Give back all the data exactly, line by line.
------ Records ------
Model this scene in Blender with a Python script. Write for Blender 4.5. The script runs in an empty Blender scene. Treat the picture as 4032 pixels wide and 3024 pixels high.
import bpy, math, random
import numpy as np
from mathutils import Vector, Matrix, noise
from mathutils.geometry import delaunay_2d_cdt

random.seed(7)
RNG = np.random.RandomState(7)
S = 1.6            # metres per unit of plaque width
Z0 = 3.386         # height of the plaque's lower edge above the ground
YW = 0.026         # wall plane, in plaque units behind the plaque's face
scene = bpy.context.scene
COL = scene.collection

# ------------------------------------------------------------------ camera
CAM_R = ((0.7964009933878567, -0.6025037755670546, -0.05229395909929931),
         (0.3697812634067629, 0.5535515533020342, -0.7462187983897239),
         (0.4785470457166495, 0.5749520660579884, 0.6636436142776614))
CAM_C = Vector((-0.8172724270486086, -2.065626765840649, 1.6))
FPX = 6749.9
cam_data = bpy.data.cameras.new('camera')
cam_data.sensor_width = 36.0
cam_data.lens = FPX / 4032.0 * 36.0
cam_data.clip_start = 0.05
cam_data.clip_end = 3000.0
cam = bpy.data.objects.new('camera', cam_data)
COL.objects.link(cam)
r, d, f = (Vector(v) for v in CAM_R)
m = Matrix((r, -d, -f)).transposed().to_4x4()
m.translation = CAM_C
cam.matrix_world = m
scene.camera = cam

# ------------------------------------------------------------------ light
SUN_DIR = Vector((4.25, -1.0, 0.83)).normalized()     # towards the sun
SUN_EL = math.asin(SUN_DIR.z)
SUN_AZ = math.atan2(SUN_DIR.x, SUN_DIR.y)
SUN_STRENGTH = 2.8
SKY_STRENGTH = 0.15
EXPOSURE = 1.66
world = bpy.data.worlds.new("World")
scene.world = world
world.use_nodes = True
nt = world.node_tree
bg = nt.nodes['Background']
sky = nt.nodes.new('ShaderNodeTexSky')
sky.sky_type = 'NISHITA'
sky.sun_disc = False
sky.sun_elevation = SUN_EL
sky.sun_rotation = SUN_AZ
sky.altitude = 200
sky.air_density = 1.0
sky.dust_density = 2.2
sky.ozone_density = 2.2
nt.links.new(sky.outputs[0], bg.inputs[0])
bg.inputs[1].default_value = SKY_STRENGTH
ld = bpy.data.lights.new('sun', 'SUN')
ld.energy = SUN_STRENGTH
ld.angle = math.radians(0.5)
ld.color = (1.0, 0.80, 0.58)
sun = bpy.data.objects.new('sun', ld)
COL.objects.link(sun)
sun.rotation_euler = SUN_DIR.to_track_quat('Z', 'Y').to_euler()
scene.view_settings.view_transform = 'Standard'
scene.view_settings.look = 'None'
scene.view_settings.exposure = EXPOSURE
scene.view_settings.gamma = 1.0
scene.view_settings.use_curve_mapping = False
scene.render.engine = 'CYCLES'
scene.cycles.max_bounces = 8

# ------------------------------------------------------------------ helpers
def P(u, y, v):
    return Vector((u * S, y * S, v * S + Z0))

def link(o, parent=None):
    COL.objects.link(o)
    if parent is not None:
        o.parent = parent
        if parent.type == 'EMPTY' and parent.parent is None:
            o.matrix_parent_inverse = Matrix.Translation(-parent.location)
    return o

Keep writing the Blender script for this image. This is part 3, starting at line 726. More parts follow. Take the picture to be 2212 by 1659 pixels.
------
## Completed task
Model this scene in Blender with a Python script. Write for Blender 4.5. The script runs in an empty Blender scene. Treat the picture as 4032 pixels wide and 3024 pixels high.
import bpy, math, random
import numpy as np
from mathutils import Vector, Matrix, noise
from mathutils.geometry import delaunay_2d_cdt

random.seed(7)
RNG = np.random.RandomState(7)
S = 1.6            # metres per unit of plaque width
Z0 = 3.386         # height of the plaque's lower edge above the ground
YW = 0.026         # wall plane, in plaque units behind the plaque's face
scene = bpy.context.scene
COL = scene.collection

# ------------------------------------------------------------------ camera
CAM_R = ((0.7964009933878567, -0.6025037755670546, -0.05229395909929931),
         (0.3697812634067629, 0.5535515533020342, -0.7462187983897239),
         (0.4785470457166495, 0.5749520660579884, 0.6636436142776614))
CAM_C = Vector((-0.8172724270486086, -2.065626765840649, 1.6))
FPX = 6749.9
cam_data = bpy.data.cameras.new('camera')
cam_data.sensor_width = 36.0
cam_data.lens = FPX / 4032.0 * 36.0
cam_data.clip_start = 0.05
cam_data.clip_end = 3000.0
cam = bpy.data.objects.new('camera', cam_data)
COL.objects.link(cam)
r, d, f = (Vector(v) for v in CAM_R)
m = Matrix((r, -d, -f)).transposed().to_4x4()
m.translation = CAM_C
cam.matrix_world = m
scene.camera = cam

# ------------------------------------------------------------------ light
SUN_DIR = Vector((4.25, -1.0, 0.83)).normalized()     # towards the sun
SUN_EL = math.asin(SUN_DIR.z)
SUN_AZ = math.atan2(SUN_DIR.x, SUN_DIR.y)
SUN_STRENGTH = 2.8
SKY_STRENGTH = 0.15
EXPOSURE = 1.66
world = bpy.data.worlds.new("World")
scene.world = world
world.use_nodes = True
nt = world.node_tree
bg = nt.nodes['Background']
sky = nt.nodes.new('ShaderNodeTexSky')
sky.sky_type = 'NISHITA'
sky.sun_disc = False
sky.sun_elevation = SUN_EL
sky.sun_rotation = SUN_AZ
sky.altitude = 200
sky.air_density = 1.0
sky.dust_density = 2.2
sky.ozone_density = 2.2
nt.links.new(sky.outputs[0], bg.inputs[0])
bg.inputs[1].default_value = SKY_STRENGTH
ld = bpy.data.lights.new('sun', 'SUN')
ld.energy = SUN_STRENGTH
ld.angle = math.radians(0.5)
ld.color = (1.0, 0.80, 0.58)
sun = bpy.data.objects.new('sun', ld)
COL.objects.link(sun)
sun.rotation_euler = SUN_DIR.to_track_quat('Z', 'Y').to_euler()
scene.view_settings.view_transform = 'Standard'
scene.view_settings.look = 'None'
scene.view_settings.exposure = EXPOSURE
scene.view_settings.gamma = 1.0
scene.view_settings.use_curve_mapping = False
scene.render.engine = 'CYCLES'
scene.cycles.max_bounces = 8

# ------------------------------------------------------------------ helpers
def P(u, y, v):
    return Vector((u * S, y * S, v * S + Z0))

def link(o, parent=None):
    COL.objects.link(o)
    if parent is not None:
        o.parent = parent
        if parent.type == 'EMPTY' and parent.parent is None:
            o.matrix_parent_inverse = Matrix.Translation(-parent.location)
    return o

Keep writing the Blender script for this image. This is part 3, starting at line 726. More parts follow. Take the picture to be 2212 by 1659 pixels.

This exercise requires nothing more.